Il Procuratore Generale presso la Corte d'appello di Venezia proponeva avverso la medesima sentenza, a propria volta, ricorso per cassazione in punto pena, essendogli preclusa la possibilità di proporre appello ex art. 443, co. III c.p.p.
All’esito dell’udienza del 14.03.2007, ed a seguito delle eccezioni proposte dalla difesa dell’imputato, la Corte d’Assise d’Appello pronunciava sentenza, con la quale dichiarava inammissibile, per difetto di legittimazione, l’appello proposto dalla parte civile e, ritenendo altresì non operante la conversione del ricorso in appello di cui all'art. 580 c.p.p., disponeva la trasmissione del fascicolo alla Corte di Cassazione in relazione al ricorso proposto dal P.G. di Venezia.
2. La prima questione che appare opportuno evidenziare in relazione alla sentenza in commento, è quella concernente la legittimazione del difensore della parte civile costituita a proporre appello avverso la sentenza di I grado, e - più specificamente - l’individuazione delle forme attraverso le quali si manifesta l’effettiva attribuzione di tale potere al difensore medesimo.
Occorre anzitutto premettere come il difensore di parte civile, a differenza del difensore dell’imputato, non sia titolare di un autonomo potere di impugnazione della sentenza: l’art. 571, co.
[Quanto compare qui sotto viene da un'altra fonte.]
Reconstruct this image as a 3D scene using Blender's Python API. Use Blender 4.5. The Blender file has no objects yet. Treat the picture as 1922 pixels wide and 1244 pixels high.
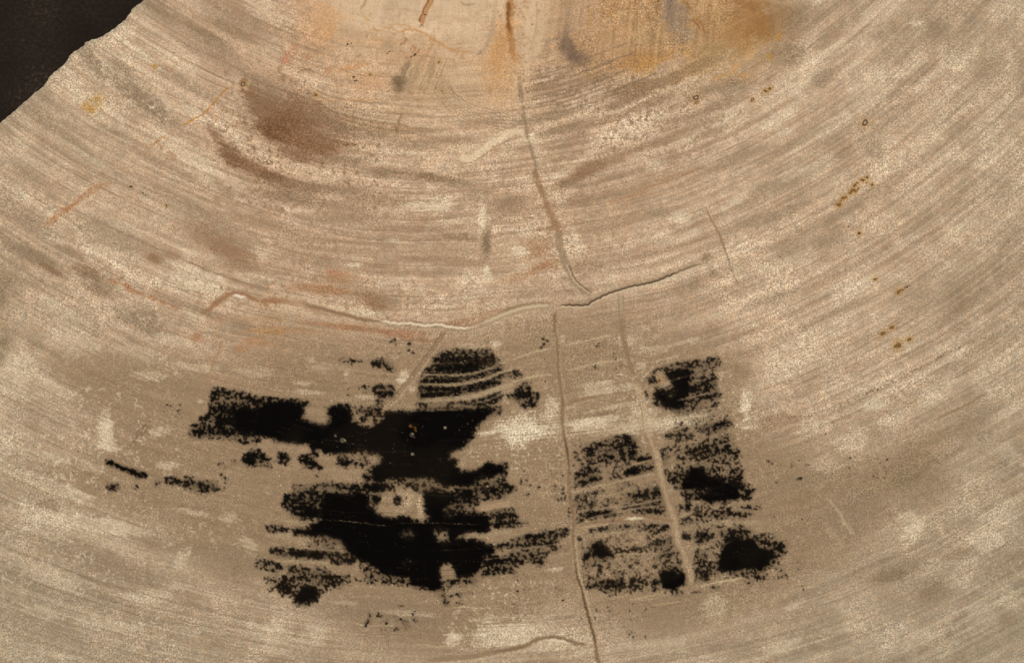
import bpy, math, random
import numpy as np

# ------------------------------------------------------------------ camera, world, lamps
S = 1.0e-4                       # one survey unit of the slab = 0.1 mm
CXP, CYP = 961.0, 622.0
TOPZ = 0.030                     # the slab is 30 mm thick and lies on a table at z = 0
scene = bpy.context.scene
col = scene.collection

cam_d = bpy.data.cameras.new("camera")
cam = bpy.data.objects.new("camera", cam_d)
col.objects.link(cam)
cam_d.lens = 100.0
cam_d.sensor_width = 36.0
cam_d.clip_start = 0.01
cam_d.clip_end = 50.0
CAMH = 1922 * S * 100.0 / 36.0
cam.location = (0, 0, TOPZ + CAMH)
scene.camera = cam

world = bpy.data.worlds.new("World")
scene.world = world
world.use_nodes = True
world.node_tree.nodes["Background"].inputs[0].default_value = (1.0, 0.96, 0.90, 1)
world.node_tree.nodes["Background"].inputs[1].default_value = 0.28

def area(name, loc, target, size, power, color):
    d = bpy.data.lights.new(name, 'AREA')
    d.shape = 'DISK'; d.size = size; d.energy = power; d.color = color
    o = bpy.data.objects.new(name, d); col.objects.link(o)
    o.location = loc
    v = [t - l for t, l in zip(target, loc)]
    from mathutils import Vector
    o.rotation_euler = Vector(v).to_track_quat('-Z', 'Y').to_euler()
    return o
KEY, FILL = 6.6, 2.7
area("key_lamp", (-0.12, 0.62, 0.62), (0.0, 0.0, TOPZ), 0.22, KEY, (1.0, 0.944, 0.885))
area("fill_lamp", (0.45, -0.55, 0.75), (0.02, 0, TOPZ), 0.5, FILL, (1.0, 0.96, 0.90))

scene.view_settings.view_transform = 'Standard'
scene.view_settings.look = 'None'
scene.view_settings.exposure = 0.0
scene.view_settings.gamma = 1.0
scene.view_settings.use_curve_mapping = False
scene.cycles.use_denoising = False
scene.cycles.max_bounces = 4

# ------------------------------------------------------------------ survey grid of the cut face
def axis(lo, hi, step, flo, fhi, g=1.09):
    mid = np.arange(lo, hi + step, step)
    a, p, s = [], lo, step
    while p > flo:
        s = min(s * g, 60); p -= s; a.append(p)
    b, p, s = [], mid[-1], step
    while p < fhi:
        s = min(s * g, 60); p += s; b.append(p)
    return np.array(a[::-1] + list(mid) + b, dtype=np.float32)
STEP = 1.5
XS = axis(-60, 1982, STEP, -1000, 3100)
YS = axis(-60, 1304, STEP, -1000, 2600)
X, Y = np.meshgrid(XS, YS)
NY, NX = X.shape

rngs = {}
def table(seed):
    if seed not in rngs:
        rngs[seed] = np.random.RandomState(seed).rand(256, 256).astype(np.float32)
    return rngs[seed]
def vn(u, v, seed):
    t = table(seed)
    iu = np.floor(u).astype(np.int32); iv = np.floor(v).astype(np.int32)
    fu = u - iu; fv = v - iv
    fu = fu * fu * (3 - 2 * fu); fv = fv * fv * (3 - 2 * fv)
    a = iu & 255; b = (iu + 1) & 255; c = iv & 255; d = (iv + 1) & 255
    return ((t[c, a] * (1 - fu) + t[c, b] * fu) * (1 - fv) + (t[d, a] * (1 - fu) + t[d, b] * fu) * fv)
def fbm(u, v, seed, n=3, g=0.55):
    s = 0; w = 1; tot = 0
    for k in range(n):
        # each octave turned a little so that no lattice direction shows
        c, q = math.cos(0.6 + 0.9 * k), math.sin(0.6 + 0.9 * k)
        s = s + w * vn((u * c - v * q) * 2 ** k, (u * q + v * c) * 2 ** k, seed + k); tot += w; w *= g
    return s / tot
def sfbm(u, v, seed, n=3, g=0.6):
    s = 0; w = 1; tot = 0
    for k in range(n):
        s = s + w * vn(u * 2 ** k + 7.3 * k, v * 2 ** k + 3.1 * k, seed + k); tot += w; w *= g
    return s / tot
def rank(a):
    q = np.linspace(0, 1, 101)
    sub = a[60:-60:7, 60:-60:7].ravel()
    return np.interp(a, np.quantile(sub, q), q).astype(np.float32)
def sst(lo, hi, v):
    t = np.clip((v - lo) / (hi - lo), 0, 1)
    return t * t * (3 - 2 * t)
def lerp(a, b, m):
    return a + (b - a) * m

# growth-ring coordinates
RC = (850.0, -850.0)
WX = X + 8 * (vn(X / 220, Y / 220, 1) - .5)
WY = Y + 20 * (vn(X / 330, Y / 330, 3) - .5) + 3.5 * (vn(X / 90, Y / 60, 4) - .5) + 1.0 * (vn(X / 14, Y / 14, 5) - .5)
RR = np.hypot(WX - RC[0], WY - RC[1])
TH = np.arctan2(WX - RC[0], WY - RC[1]) * 1500.0
STK1 = rank(sfbm(TH / 330, RR / 34, 11, 3))
STK2 = rank(sfbm(TH / 110, RR / 9, 21, 3))
STK3 = rank(sfbm(TH / 60, RR / 4.5, 31, 2))
LNG = rank(sfbm(TH / 800, RR / 3.3, 131, 3, .9) + .25 * vn(X / 60, Y / 60, 137))
LN2 = rank(sfbm(TH / 420, RR / 13, 141, 3, .7))
ISO1 = rank(fbm(X / 120, Y / 120, 41, 4))
ISO2 = rank(fbm(X / 30, Y / 30, 51, 4))
ISO3 = rank(fbm(X / 8.0, Y / 8.0, 61, 3, .7))
GRN = rank(fbm(X / 3.6, Y / 3.6, 71, 2, .6))

# ------------------------------------------------------------------ painting helpers (local windows)
def win(x0, y0, x1, y1):
    i0 = max(0, np.searchsorted(XS, x0) - 1); i1 = min(NX, np.searchsorted(XS, x1) + 1)
    j0 = max(0, np.searchsorted(YS, y0) - 1); j1 = min(NY, np.searchsorted(YS, y1) + 1)
    return slice(j0, j1), slice(i0, i1)
OFF = {'a': (0, 0), 'b': (480, 0), 'c': (960, 0), 'd': (1440, 0), 'e': (0, 311), 'f': (480, 311), 'g': (960, 311), 'h': (1440, 311),
       'A': (0, 622), 'B': (480, 622), 'C': (960, 622), 'D': (1440, 622), 'E': (0, 933), 'F': (480, 933), 'G': (960, 933), 'H': (1440, 933)}
def P(t, pts):
    ox, oy = OFF[t]
    return [(ox + a / 4.0, oy + b / 4.0) for a, b in pts]
def smooth_line(pts, n=9):
    if len(pts) < 3: return pts
    out = []
    p = [pts[0]] + list(pts) + [pts[-1]]
    for k in range(1, len(p) - 2):
        for i in range(n):
            t = i / n
            out.append(tuple(0.5 * ((2 * p[k][c]) + (-p[k-1][c] + p[k+1][c]) * t + (2*p[k-1][c] - 5*p[k][c] + 4*p[k+1][c] - p[k+2][c]) * t*t
                       + (-p[k-1][c] + 3*p[k][c] - 3*p[k+1][c] + p[k+2][c]) * t**3) for c in (0, 1)))
    out.append(pts[-1])
    return [(x + .7 * math.sin(x * .31 + y * .47) + .45 * math.sin(x * .9 - y * .7), y + .7 * math.sin(x * .43 - y * .29) + .45 * math.sin(x * .8 + y * .9)) for x, y in out]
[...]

III c.p.p. prevede infatti che “può inoltre proporre impugnazione il difensore dell’imputato al momento del deposito del provvedimento ovvero il difensore, nominato a tal fine”; a fronte di ciò l’art. 576, trattando del potere di impugnazione della parte civile, parla esclusivamente di quest’ultima, e non del suo difensore. In concreto ciò sta a significare che il difensore di parte civile, per proporre appello in nome e per conto dei propri assistiti, dovrà a ciò essere espressamente legittimato da un atto che gliene conferisca il relativo potere1.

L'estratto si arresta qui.